I am working out a basic counting problem as follows.
Suppose I have five buckets and can choose a number from 1 to 5 from each bucket.
What is the probability that the average of my choices will be:
greater than 3, equal to 3, or less than 3?
I believe that it has to do with counting the number of ways to add five integers from 1 to 5 up to each of 1, 10, 15, 20, 25, but I don't feel that I'm reasoning about this in a principled way.

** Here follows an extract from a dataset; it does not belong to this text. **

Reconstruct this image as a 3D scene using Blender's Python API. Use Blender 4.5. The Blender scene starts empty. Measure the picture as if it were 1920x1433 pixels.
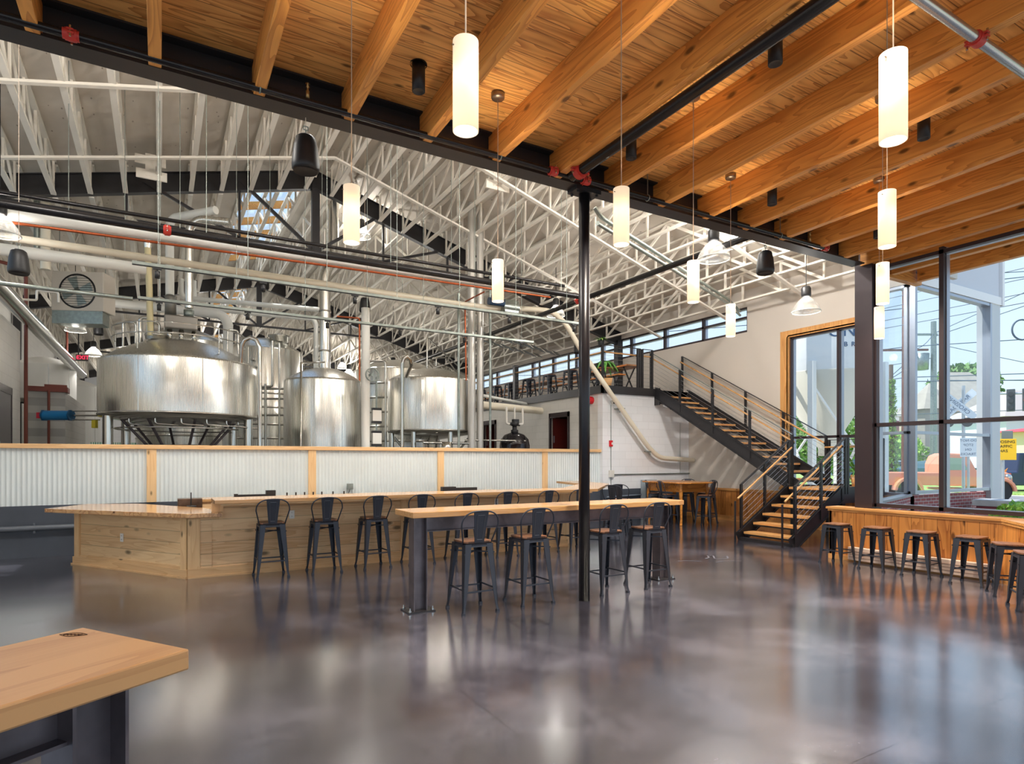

The probability of an average less than $3$ is equal to the probability of an average greater than $3$: if a given combination of numbers has average $a$, replacing each number $k$ by $6-k$ changes the average to $6-a$. Thus, it suffices to calculate the probability of getting an average of $3$: the other two probabilities are easily derived from it. That happens if and only if the sum is $15$.
The number of solutions to $x_1+x_2+x_3+x_4+x_5=15$ in positive integers is the same as the number of solutions to $y_1+y_2+y_3+y_4+y_5=10$ in non-negative integers, which is $$\binom{10+5-1}{5-1}=\binom{14}4\;;\tag{1}$$ see here if you’re not familiar with this ‘stars-and-bars’ calculation.
However, this includes solutions with one or more $x_k>5$ (or, equivalently, one or more $y_k>4$); you’ll need to use the inclusion-exclusion principle to eliminate them from the total. By another stars-and-bars calculation there are $\binom94$ solutions with $x_1>5$, and similarly for each of $x_2,\dots,x_5$, so $(1)$ must be reduced by $5\binom94$. This reduction overcompensates, because it counts twice those solutions with two variables exceeding their upper bounds. There are $\binom52$ pairs of variables, and yet another stars-and-bars calculation shows that for each of them there are $\binom44$ solutions with those variables exceeding their upper bounds. It’s impossible for more than two variables to exceed their upper bounds, so the final total is
$$\binom{14}4-5\binom94+10\binom44=381$$
ways to draw the numbers to produce an average of $3$. From here it’s straightforward to calculate the desired probabilities.
Hint: The probability that the average is equal to 3, is the probability that 5 numbers subject to $1 \leq a, b, c, d, e \leq 5$ satisfies $a + b + c + d + e = 5 $. You can count the number of ways using the Principle of Inclusion and Exclusion.Let this probability be $P$.
By symmetry, the probability that the average is greater than 3, is equal to the probability that the average is less than 3. You can also see this by doing the substitution $a = 6 - a'$. Thus, the probability of both of these cases is $ \frac {1-P}{2} $.
Yet another way of arriving at the solution would be to use generating functions. The answer would to expand the series :
$ (x + x^2 + x^3 + x^4 + x^5)^6 $, or
$ x^6(1 + x + x^2 + x^3 + x^4)^6 $
Calculating the coefficients of $x^{18}$ would give the number of ways of getting a sum of 18 and thereby an average of 3.
The calculation of the coefficients are easier than it looks. The previous answer suffices and is rather simple, but generating functions are too honking fun!! Cheers!!